INSTRUCTIONS TO FOLLOW
Print the records below exactly, starting at the first line and stopping after the line that contains "m = MB(); m.prism(poly2, TOP". Leave out any pictures.

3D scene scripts
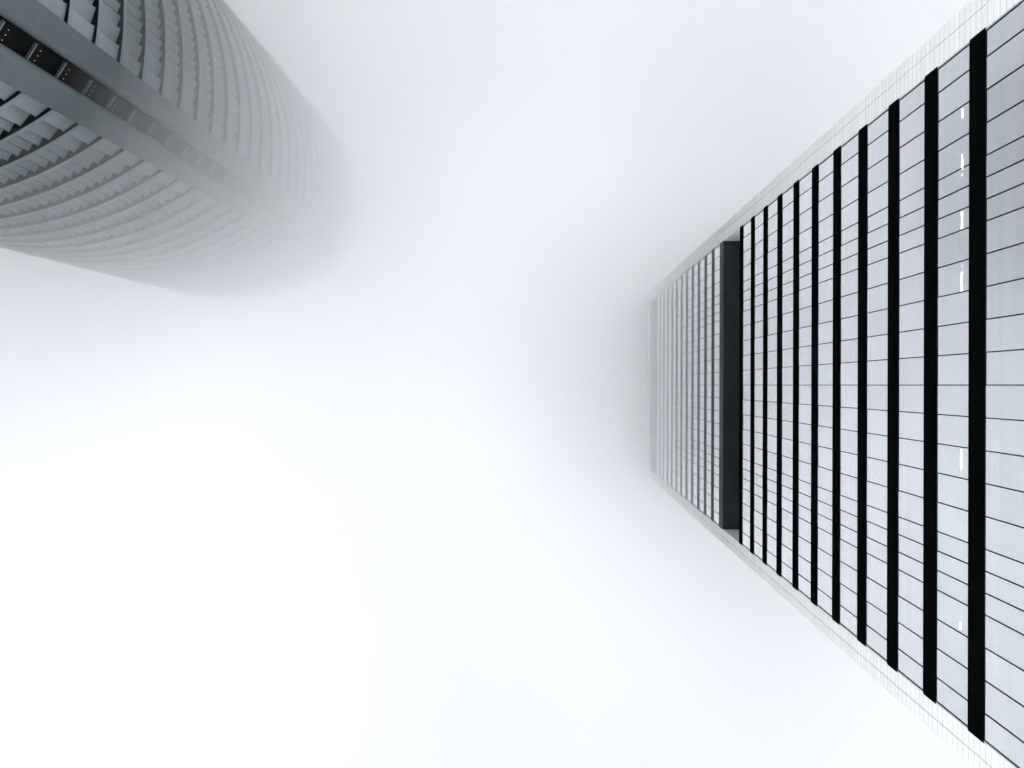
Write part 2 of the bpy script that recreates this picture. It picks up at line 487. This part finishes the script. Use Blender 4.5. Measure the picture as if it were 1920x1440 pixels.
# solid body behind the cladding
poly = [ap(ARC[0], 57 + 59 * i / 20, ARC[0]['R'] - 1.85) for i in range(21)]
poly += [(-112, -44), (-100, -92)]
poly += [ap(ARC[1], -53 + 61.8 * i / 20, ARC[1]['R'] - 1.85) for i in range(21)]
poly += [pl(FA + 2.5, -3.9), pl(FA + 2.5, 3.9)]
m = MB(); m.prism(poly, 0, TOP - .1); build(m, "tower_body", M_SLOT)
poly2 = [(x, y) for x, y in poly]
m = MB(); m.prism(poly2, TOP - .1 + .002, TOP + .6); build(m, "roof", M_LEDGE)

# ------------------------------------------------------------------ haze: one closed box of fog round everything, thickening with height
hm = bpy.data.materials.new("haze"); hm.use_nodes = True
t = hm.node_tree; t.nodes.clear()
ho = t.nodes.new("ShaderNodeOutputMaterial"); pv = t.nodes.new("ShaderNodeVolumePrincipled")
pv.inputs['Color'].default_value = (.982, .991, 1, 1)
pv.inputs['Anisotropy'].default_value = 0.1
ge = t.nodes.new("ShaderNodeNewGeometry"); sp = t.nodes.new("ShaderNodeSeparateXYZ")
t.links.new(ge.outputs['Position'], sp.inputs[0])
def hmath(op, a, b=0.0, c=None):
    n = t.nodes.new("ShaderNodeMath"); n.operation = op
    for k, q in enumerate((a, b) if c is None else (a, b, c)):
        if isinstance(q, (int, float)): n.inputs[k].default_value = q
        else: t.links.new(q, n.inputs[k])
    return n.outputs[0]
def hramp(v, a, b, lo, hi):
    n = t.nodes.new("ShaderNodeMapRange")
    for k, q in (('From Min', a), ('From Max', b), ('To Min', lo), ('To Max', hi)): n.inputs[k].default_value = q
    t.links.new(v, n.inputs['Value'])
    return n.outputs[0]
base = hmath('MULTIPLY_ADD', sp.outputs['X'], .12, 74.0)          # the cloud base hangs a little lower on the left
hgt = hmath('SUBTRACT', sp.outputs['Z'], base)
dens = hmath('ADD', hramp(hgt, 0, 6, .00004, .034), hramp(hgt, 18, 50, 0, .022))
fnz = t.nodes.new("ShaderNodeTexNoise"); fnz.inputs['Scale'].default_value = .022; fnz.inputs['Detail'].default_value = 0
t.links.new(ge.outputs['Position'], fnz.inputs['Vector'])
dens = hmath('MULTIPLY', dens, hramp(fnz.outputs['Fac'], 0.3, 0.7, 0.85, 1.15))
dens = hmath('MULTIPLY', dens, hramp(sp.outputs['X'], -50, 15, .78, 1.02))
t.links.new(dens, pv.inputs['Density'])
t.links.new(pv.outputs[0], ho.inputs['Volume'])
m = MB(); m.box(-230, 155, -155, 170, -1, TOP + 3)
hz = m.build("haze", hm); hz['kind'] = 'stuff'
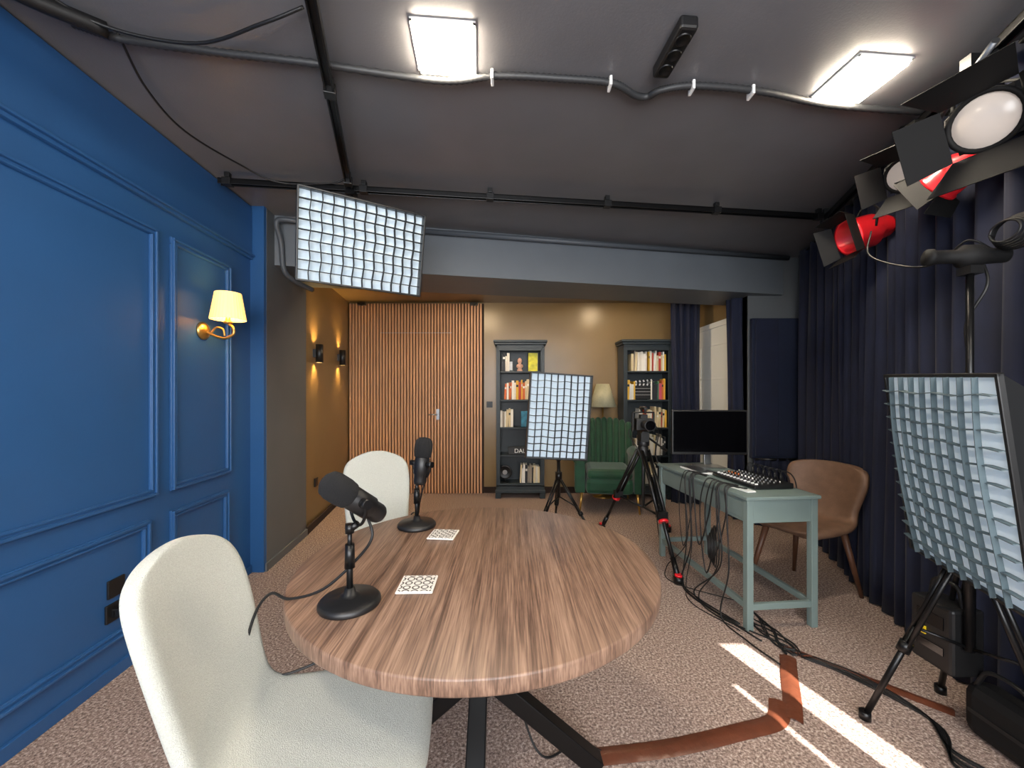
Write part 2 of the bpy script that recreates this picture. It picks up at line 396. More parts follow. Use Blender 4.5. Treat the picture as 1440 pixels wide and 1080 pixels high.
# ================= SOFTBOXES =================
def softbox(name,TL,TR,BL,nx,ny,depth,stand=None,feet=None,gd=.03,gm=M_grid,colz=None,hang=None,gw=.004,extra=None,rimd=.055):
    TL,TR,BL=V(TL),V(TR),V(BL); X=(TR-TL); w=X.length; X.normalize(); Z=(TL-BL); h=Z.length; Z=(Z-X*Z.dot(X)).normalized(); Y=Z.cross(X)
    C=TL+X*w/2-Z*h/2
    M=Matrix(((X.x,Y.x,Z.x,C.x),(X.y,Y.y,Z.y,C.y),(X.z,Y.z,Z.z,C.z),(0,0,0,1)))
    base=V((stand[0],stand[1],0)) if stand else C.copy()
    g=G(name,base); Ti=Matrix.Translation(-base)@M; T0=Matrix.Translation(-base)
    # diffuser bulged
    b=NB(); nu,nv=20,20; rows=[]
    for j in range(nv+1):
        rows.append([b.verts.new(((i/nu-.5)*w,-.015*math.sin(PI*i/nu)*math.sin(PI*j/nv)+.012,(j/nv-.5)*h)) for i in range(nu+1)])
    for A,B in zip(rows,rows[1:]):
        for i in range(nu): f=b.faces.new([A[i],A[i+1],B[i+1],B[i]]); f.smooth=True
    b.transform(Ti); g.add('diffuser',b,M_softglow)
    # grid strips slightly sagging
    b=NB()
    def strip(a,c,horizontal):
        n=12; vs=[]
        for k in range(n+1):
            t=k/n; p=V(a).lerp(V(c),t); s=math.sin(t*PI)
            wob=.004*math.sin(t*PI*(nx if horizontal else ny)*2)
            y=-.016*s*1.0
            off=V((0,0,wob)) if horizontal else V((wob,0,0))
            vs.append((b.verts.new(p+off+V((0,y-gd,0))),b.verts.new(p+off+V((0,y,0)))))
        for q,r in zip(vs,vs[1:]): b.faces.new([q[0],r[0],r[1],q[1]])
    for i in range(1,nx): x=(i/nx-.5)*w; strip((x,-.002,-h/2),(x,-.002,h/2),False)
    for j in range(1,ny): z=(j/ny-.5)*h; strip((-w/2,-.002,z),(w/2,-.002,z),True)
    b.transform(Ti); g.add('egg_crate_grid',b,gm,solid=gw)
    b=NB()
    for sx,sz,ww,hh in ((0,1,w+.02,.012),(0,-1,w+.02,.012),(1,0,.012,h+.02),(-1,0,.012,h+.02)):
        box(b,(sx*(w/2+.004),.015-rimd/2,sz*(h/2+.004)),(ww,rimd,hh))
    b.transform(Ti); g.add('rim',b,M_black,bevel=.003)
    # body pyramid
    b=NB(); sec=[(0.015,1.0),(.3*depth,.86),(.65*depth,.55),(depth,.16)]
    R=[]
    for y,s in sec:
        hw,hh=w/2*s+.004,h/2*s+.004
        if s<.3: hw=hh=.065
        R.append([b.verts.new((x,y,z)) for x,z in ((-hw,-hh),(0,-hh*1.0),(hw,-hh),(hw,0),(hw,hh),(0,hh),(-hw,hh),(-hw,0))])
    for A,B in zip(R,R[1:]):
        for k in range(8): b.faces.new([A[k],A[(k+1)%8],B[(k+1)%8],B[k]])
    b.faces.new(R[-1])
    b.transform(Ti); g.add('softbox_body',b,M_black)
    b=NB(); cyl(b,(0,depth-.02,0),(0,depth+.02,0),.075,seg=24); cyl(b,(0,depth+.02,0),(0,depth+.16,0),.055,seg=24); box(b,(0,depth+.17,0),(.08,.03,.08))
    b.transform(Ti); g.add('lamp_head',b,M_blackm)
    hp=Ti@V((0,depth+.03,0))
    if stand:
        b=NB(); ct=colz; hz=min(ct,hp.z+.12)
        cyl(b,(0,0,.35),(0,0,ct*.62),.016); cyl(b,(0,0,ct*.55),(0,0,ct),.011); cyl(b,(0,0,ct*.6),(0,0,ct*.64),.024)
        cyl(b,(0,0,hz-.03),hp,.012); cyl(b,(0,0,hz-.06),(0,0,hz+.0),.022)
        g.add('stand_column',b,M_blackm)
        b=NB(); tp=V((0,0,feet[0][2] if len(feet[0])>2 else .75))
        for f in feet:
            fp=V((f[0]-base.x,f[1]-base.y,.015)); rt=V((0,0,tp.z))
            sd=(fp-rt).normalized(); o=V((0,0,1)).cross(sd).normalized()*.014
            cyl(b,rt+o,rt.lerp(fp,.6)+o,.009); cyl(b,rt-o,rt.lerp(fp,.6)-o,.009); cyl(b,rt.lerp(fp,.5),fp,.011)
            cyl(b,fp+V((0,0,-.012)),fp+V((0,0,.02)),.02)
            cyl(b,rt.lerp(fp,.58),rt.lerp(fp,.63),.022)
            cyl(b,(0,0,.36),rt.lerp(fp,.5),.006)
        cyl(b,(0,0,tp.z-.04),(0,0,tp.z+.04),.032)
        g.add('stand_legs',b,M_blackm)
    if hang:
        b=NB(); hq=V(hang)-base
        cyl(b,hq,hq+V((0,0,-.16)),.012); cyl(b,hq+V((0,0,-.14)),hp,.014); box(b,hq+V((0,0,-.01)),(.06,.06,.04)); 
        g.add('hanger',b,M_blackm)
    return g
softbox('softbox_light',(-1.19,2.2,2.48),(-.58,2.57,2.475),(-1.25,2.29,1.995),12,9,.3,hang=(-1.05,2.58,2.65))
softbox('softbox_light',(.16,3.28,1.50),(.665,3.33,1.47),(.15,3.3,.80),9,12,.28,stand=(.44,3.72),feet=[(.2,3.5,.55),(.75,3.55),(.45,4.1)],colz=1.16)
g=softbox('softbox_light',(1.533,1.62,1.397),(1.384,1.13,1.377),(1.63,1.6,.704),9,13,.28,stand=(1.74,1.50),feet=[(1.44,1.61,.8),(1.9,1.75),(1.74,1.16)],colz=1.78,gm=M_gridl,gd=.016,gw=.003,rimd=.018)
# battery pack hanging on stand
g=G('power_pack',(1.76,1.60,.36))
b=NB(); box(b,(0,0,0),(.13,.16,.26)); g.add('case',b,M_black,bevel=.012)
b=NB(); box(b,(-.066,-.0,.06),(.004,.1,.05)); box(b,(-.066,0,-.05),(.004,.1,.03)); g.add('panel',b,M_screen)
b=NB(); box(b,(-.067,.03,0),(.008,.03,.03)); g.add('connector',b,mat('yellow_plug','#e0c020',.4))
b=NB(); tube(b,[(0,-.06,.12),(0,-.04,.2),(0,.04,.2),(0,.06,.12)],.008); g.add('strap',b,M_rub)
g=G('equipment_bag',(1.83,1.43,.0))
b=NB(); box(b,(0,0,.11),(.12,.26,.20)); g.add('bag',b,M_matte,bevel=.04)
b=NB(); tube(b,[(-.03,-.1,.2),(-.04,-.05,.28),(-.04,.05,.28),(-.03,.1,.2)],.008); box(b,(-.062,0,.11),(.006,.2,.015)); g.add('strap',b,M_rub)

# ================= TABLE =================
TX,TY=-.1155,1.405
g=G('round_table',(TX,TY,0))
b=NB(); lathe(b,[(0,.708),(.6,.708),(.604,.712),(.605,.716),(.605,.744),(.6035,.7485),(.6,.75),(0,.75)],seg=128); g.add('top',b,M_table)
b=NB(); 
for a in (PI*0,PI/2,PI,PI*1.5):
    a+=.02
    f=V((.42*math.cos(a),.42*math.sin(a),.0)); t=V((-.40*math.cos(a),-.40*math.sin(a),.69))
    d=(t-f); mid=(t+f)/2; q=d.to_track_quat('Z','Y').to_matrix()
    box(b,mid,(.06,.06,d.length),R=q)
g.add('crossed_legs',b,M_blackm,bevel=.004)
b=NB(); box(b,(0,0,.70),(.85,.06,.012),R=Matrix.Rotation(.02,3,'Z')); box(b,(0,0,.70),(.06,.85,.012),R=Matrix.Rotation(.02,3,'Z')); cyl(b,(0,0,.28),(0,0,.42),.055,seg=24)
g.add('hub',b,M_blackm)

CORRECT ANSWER
Write part 2 of the bpy script that recreates this picture. It picks up at line 487. This part finishes the script. Use Blender 4.5. Measure the picture as if it were 1920x1440 pixels.
# solid body behind the cladding
poly = [ap(ARC[0], 57 + 59 * i / 20, ARC[0]['R'] - 1.85) for i in range(21)]
poly += [(-112, -44), (-100, -92)]
poly += [ap(ARC[1], -53 + 61.8 * i / 20, ARC[1]['R'] - 1.85) for i in range(21)]
poly += [pl(FA + 2.5, -3.9), pl(FA + 2.5, 3.9)]
m = MB(); m.prism(poly, 0, TOP - .1); build(m, "tower_body", M_SLOT)
poly2 = [(x, y) for x, y in poly]
m = MB(); m.prism(poly2, TOP - .1 + .002, TOP + .6); build(m, "roof", M_LEDGE)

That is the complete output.